■ **WORK TO DO**
Starting with the first line of the data that follows, transcribe every line verbatim until the line containing "COL = SC.collection" has been transcribed.

■ **AVAILABLE DATA**
· · · · · · ·

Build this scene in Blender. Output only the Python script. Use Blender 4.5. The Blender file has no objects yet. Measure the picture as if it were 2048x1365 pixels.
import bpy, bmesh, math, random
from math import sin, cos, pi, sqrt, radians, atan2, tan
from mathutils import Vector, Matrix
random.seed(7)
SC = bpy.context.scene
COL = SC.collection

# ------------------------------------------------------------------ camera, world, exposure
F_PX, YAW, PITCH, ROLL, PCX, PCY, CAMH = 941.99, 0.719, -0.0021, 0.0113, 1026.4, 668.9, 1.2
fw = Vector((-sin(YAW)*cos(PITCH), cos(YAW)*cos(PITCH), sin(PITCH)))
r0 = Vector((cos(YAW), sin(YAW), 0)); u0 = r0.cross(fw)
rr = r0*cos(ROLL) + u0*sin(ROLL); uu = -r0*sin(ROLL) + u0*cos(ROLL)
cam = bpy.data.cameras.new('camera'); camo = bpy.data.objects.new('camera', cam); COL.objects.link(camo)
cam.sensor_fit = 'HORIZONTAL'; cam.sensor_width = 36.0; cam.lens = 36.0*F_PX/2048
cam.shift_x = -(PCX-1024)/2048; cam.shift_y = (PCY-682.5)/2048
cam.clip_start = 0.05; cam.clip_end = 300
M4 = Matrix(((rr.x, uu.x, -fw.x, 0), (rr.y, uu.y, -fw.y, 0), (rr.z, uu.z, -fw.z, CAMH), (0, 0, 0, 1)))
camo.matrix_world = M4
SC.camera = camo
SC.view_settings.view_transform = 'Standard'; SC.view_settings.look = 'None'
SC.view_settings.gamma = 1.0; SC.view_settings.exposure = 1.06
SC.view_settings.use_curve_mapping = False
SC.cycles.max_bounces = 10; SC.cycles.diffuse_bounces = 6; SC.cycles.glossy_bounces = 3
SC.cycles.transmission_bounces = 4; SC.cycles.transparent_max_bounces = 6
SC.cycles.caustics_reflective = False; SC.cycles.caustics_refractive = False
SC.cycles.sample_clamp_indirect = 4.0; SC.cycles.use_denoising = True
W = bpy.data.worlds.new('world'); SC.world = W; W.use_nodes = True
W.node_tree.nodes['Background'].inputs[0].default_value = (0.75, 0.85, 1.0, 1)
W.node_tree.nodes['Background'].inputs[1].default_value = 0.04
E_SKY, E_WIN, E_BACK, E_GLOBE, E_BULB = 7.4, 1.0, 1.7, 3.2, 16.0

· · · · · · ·

■ **RESPONSE TO THIS EXERCISE**
Build this scene in Blender. Output only the Python script. Use Blender 4.5. The Blender file has no objects yet. Measure the picture as if it were 2048x1365 pixels.
import bpy, bmesh, math, random
from math import sin, cos, pi, sqrt, radians, atan2, tan
from mathutils import Vector, Matrix
random.seed(7)
SC = bpy.context.scene
COL = SC.collection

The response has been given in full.